Читаем Империя и нация в зеркале исторической памяти: Сборник статей полностью

В завершение этого раздела надо выяснить вопрос о том, насколько оправданно говорить не только о дискурсивном постколониальном состоянии (как выше говорилось о посткоммунистическом состоянии – ведь все общества на земле расстались с колониализмом и теми политическими, социальными и моральными идеями, выражением которых он являлся), но и об общественном «постколониализме». Это означало бы, что общества, находящиеся на постколониальном историческом этапе (исходная позиция их трансформации поддается точному описанию), оказываются подвержены дискурсивным и макроинституциональным потрясениям, сопровождающим крушение колониальных империй, и вырабатывают в связи с этим специфические практики памяти. В своих рассуждениях я исхожу из того, что постколониальный исторический дискурс сам по себе есть своего рода институционализированная практика памяти, которую можно исследовать через своеобразие репрезентации этой исходной позиции. Поскольку далее я буду более подробно говорить на эту тему, здесь я ограничусь самыми общими замечаниями.

На мой взгляд, анализ дискурсивных концептов нации и национального государства, как и их деконструкцию, можно рассматривать как реакцию на два процесса макроинституциональных изменений и обусловленное ими реструктурирование политико-легитимационных дискурсов. Я имею в виду, во-первых, постколониальное состояние – глобальное усиление такой политической формы организации, как национальное государство, вследствие деколонизации (примечательным исключением из этого процесса является СССР и ряд социалистических стран) и, во-вторых, общественный постколониализм, вернее, такое специфическое явление, как установление в новых независимых государствах правительств, образовавшихся на основе национально-освободительных движений [121] . Продемонстрированная этими правительствами неспособность представить интересы всего населения новообразовавшихся государств в сочетании с их непрекращающейся политической, экономической и военной зависимостью от бывших метрополий (и от Советского Союза) не могла не дискредитировать сам концепт нации как объединяющего и политизирующего фактора. По этой причине репрезентация прошлого в бывших колониях была невозможна без одновременной рефлексии по поводу его связи с национальными институтами и дискурсами («национальное государство», «национальная идея»). На интерпретацию этой связи сильное влияние оказали метрополии. Таким образом, постколониальный подход в историографии касается не только постколониальных обществ.

Кроме того, как я уже писал, в данном контексте было невозможно обойтись без массированной критики социологических и политологических представлений об общественном устройстве – например, теории модернизации парсоновского или марксистского толка.

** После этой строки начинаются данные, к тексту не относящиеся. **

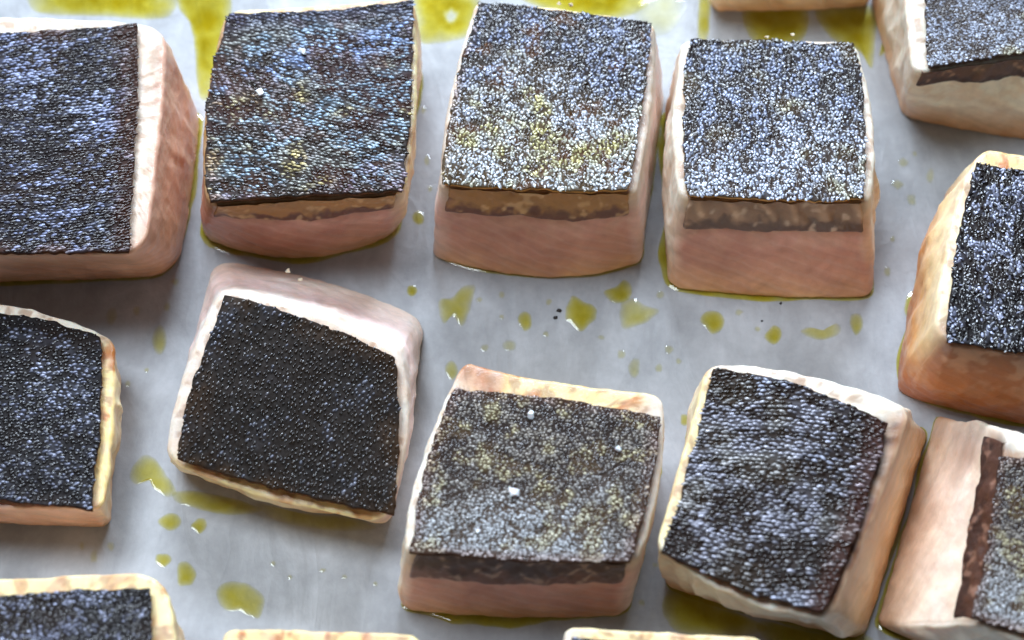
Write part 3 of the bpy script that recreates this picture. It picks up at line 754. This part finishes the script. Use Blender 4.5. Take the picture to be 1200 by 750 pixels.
# --- cut off by the lower edge and the upper edge
fillet('p12', 'black skinned fillet with a smooth cream border, cut off by the bottom left corner',
       [(-80, 700), (60, 694), (175, 690), (176, 790), (174, 890), None, (-80, 890), None], (34, 34, 34, 34),
       [(-84, 682), (60, 674), (190, 668), (208, 770), (204, 896), None, (-84, 896), None],
       [('o', -2, 2), None, ('o', -1, 0), None, ('o', 0, 0), None, ('o', -2, 0), None], ('ck', 'gd', 'gd', 'ck'), FINE, sk_navy, 112, tight=0.0, rc=0.16, tilt=0.3)
fillet('p13', 'fillet showing only its golden back edge at the bottom, left of centre',
       [(272, 762), None, (486, 766), None, (480, 930), None, (264, 926), None], (34, 34, 34, 34),
       [(262, 736), (380, 738), (494, 744), None, (490, 936), None, (254, 930), None],
       [('o', -1, 0), ('o', 1, 0), ('o', 2, 0), ('o', -2, 0)], ('ck', 'gd', 'ts', 'gd'), FINE, sk_black, 113, tight=0.0)
fillet('p14', 'fillet showing a cream back edge and sliver of skin, bottom right',
       [(672, 748), None, (880, 764), None, (876, 940), None, (660, 930), None], (34, 34, 34, 34),
       [(662, 732), (770, 740), (896, 746), None, (892, 946), None, (648, 936), None],
       [('o', -3, 1), ('o', 2, 1), ('o', 2, 0), ('o', -2, 0)], ('ck', 'gd', 'gd', 'rp'), FINE, sk_blue, 114, tight=0.0)
fillet('p15', 'fillet showing only its cooked lower edge, above the silver-blue fillet',
       [(840, -190), None, (1010, -190), None, (1012, -30), None, (836, -30), None], (24, 24, 24, 24),
       [(832, -196), None, (1018, -196), None, (1022, -24), None, (828, -26), None],
       [('o', -1, 1), None, ('o', 1, 1), None, (1018, 8), (930, 14), (834, 14), None], ('gd', 'ck', 'ck', 'ck'), FINE, sk_blue, 115, tight=0.0)

# ------------------------------------------------------------------ olive oil
def smooth_loop(pts, n):
    pts = np.asarray(pts, float); m = len(pts); out = []
    per = max(4, n//m)
    for i in range(m):
        p0, p1, p2, p3 = pts[i-1], pts[i], pts[(i+1) % m], pts[(i+2) % m]
        for t in np.arange(per)/per:
            out.append(0.5*((2*p1)+(-p0+p2)*t+(2*p0-5*p1+4*p2-p3)*t*t+(-p0+3*p1-3*p2+p3)*t**3))
    return np.array(out)

def oil(name, label, pts, height, depth, n=48, group=None, rough=0.0006, hole=None, rings=9, cat='olive oil', shore=0.85):
    """a film or drop of oil: outline in photograph pixels on the paper, domed to height (m)"""
    L = smooth_loop([px(x, y, 0) for x, y in pts], n) if len(pts[0]) == 2 else np.array(pts)
    seed = int(abs(pts[0][0]*7+pts[0][1]*13))
    c = L.mean(0); d = L-c; dl = np.maximum(np.linalg.norm(d, axis=1), 1e-6)[:, None]
    L = L + d/dl*((fbm(L, 380, seed, 2)-0.5)*rough*2)[:, None]
    m = len(L); V, dep = [], []
    for i in range(rings):
        f = i/(rings-1); f = f*f if shore < 0.2 else f; s = 1-f*0.97
        ring = c+(L-c)*s
        e = 1-s
        prof = min(1.0, (1-(1-min(1, e/shore))**2))
        ring[:, 2] = paper_z(ring)+0.00006+height*0.42*prof
        V.append(ring)
        dd = np.full(m, depth*((0.12 if shore > 0.2 else 0.45)+(0.88 if shore > 0.2 else 0.55)*prof))*(0.8+0.4*vnoise(ring, 240, seed+3))
        if hole is not None:
            hc = px(hole[0], hole[1], 0); dist = np.hypot((ring-hc)[:, 0]/hole[2], (ring-hc)[:, 1]/hole[3])/0.00025
            dd = dd*(0.12+0.88*sm(dist, 0.7, 1.05))
        dep.append(dd)
    V.append(c[None]+np.array([[0, 0, V[-1][:, 2].mean()]])*1.0); dep.append(np.array([depth]))
    V = np.vstack(V); dep = np.concatenate(dep)
    i = (np.arange(rings-1)[:, None]*m+np.arange(m)[None]).ravel(); j = (np.arange(rings-1)[:, None]*m+(np.arange(m)[None]+1) % m).ravel()
    k = np.arange(m); k2 = (k+1) % m; b = (rings-1)*m
    org = np.array([c[0], c[1], 0.0])
    o = mesh_obj(name, V-org, np.stack([i, j, j+m, i+m], 1)[:, ::1], M_OIL, None, tris=np.stack([b+k, b+k2, np.full(m, len(V)-1)], 1), attrs={'depth': dep})
    # faces should look up
    me = o.data
    if sum(p.normal.z for p in me.polygons) < 0: me.flip_normals()
    o.location = org
    return tag(o, label, cat, group)

G1 = 'puddles of olive oil on the paper'
oil('oil_puddle', 'dark olive oil puddle behind the large leftmost fillet of the top row',
    [(40, -30), (110, -34), (186, -30), (206, -8), (204, 14), (180, 22), (110, 18), (40, 12)], 0.0010, 0.95, 96, G1)
oil('oil_puddle', 'long yellow oil puddle between first and second fillets of the top row',
    [(212, -26), (262, -26), (272, 10), (266, 60), (250, 108), (236, 116), (230, 92), (228, 58), (222, 26), (208, 6)], 0.0010, 0.9, 96, G1)
oil('oil_puddle', 'yellow oil puddle with a bare oval spot, between second and third top fillets',
    [(486, -20), (540, -24), (562, 0), (556, 28), (546, 44), (524, 50), (494, 50), (486, 20)], 0.0011, 0.85, 72, G1, hole=(529, 20, 9, 15))
oil('oil_puddle', 'dark oil puddle behind the third fillet of the top row',
    [(610, -30), (740, -34), (764, -4), (744, 16), (700, 24), (640, 12), (600, -8)], 0.0007, 0.9, 72, G1)
oil('oil_puddle', 'clear oil puddle beside the top right corner of the silver third fillet',
    [(744, 12), (778, -14), (800, 0), (796, 26), (778, 42), (756, 40)], 0.0008, 0.14, 48, G1)
oil('oil_puddle', 'brown-looking oil puddle behind the fourth fillet of the top row, centre',
    [(872, 8), (940, 4), (946, 40), (920, 56), (884, 50)], 0.0006, 0.95, 48, G1)
oil('oil_puddle', 'oil streak behind the right corner of the fourth fillet of the top row',
    [(956, 6), (1024, 8), (1026, 40), (1022, 80), (1006, 60), (972, 44)], 0.0006, 0.8, 48, G1)
oil('oil_puddle', 'thin oil streak behind the left corner of the fourth fillet of the top row',
    [(820, -8), (832, -4), (830, 44), (818, 46)], 0.0005, 0.6, 36, G1)
oil('oil_puddle', 'small dark oil puddle at the left foot of the top right corner fillet',
    [(1032, 22), (1050, 30), (1052, 48), (1040, 60), (1030, 66), (1034, 44)], 0.0006, 0.8, 36, G1)
oil('oil_puddle', 'broad shaded oil puddle under the lower left of the tilted lower right fillet',
    [(786, 690), (812, 690), (850, 712), (900, 736), (860, 746), (800, 742), (776, 718)], 0.0005, 0.75, 72, G1)
oil('oil_puddle', 'shaded oil puddle under the lowest corner of the tilted lower right fillet',
    [(890, 728), (950, 738), (1010, 742), (1030, 770), (940, 770), (900, 752)], 0.0005, 0.75, 72, G1)
oil('oil_puddle', 'hooked yellow oil smear beside the lower left corner of the leaning fillet',
    [(160, 540), (174, 534), (188, 546), (200, 562), (206, 578), (196, 582), (182, 574), (172, 562), (160, 568), (153, 560)], 0.0003, 0.45, 60, G1)
oil('oil_puddle', 'brownish oil film in the shade below the leaning black skinned fillet',
    [(204, 576), (236, 576), (282, 586), (306, 598), (270, 604), (230, 596), (206, 588)], 0.0003, 0.5, 60, G1)
oil('oil_puddle', 'faint oil patch in the shade below the right half of the leaning black skinned fillet',
    [(300, 590), (350, 600), (410, 606), (440, 618), (400, 622), (330, 612)], 0.0004, 0.3, 48, G1)
oil('oil_puddle', 'lone oval yellow oil puddle near the bottom edge, left of centre',
    [(254, 690), (266, 682), (286, 682), (304, 692), (310, 706), (304, 724), (292, 722), (280, 716), (264, 714), (254, 704)], 0.00022, 0.55, 60, G1)
oil('oil_puddle', 'oil bead clinging to the left foot of the caramel sided fillet at the right edge',
    [(1062, 348), (1072, 340), (1076, 362), (1066, 374), (1060, 364)], 0.0010, 0.6, 30, G1)
def oil_rim(key, label, wide, height, depth):
    b = FIL[key].body; p = np.linspace(0, 4, 121)[:-1]
    P, d = b.point(p, np.zeros(120), np.zeros(120)); P = b.surf(p, np.full(120, 0.04), np.zeros(120))
    wv = wide*(-0.7+2.6*vnoise(P, 80, b.seed+80))
    P = P+d*wv[:, None]; P[:, 2] = 0
    return oil('oil_puddle', label, [tuple(q) for q in P], height, depth, 120, 'rims of oil round the feet of the fillets', 0.0002, rings=22, cat='olive oil', shore=0.05)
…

Выбор источникового материала, которым пользуется постколониальная историография и история «подчиненных обществ», надо, как я полагаю, также рассматривать в контексте генеалогической критики макромоделей социальной эволюции и политической легитимации. Целью постколониальных штудий является не создание альтернативной истории на базе новых или прежде недоступных источников: критика направлена не против тенденциозного подбора или сокрытия данных, а против тех дискурсивных рамок, в которых они интерпретируются. В то время как историография, взор которой обращен на элиты и которая смотрит через национально-государственные очки, утверждает, что крестьянские восстания в колониальной Индии были безрезультатны, постколониализм считает это суждение ошибочным не потому, что не были учтены какие-то данные, а потому, что предметом познавательного интереса исследователей все время было только влияние этих восстаний на сферу оформленных политических институтов. Те же самые источники, из которых были сделаны такие заключения, допускают и иной вывод: политическая активность представителей подчиненного общества должна рассматриваться в силовом поле между повиновением, эксплуатацией, покорностью, с одной стороны, и сопротивлением, подрывной деятельностью и саботажем – с другой, ибо в рамках этого поля они могли испытать себя в политической деятельности посредством объединения в коалиции на основе стратегического расчета либо чувства идентичности [122] . Отсюда же, вероятно, проистекает и проблематизация функции историка, ведь главная трудность его работы заключается в том, чтобы критически относиться к дискурсивной природе своей собственной деятельности.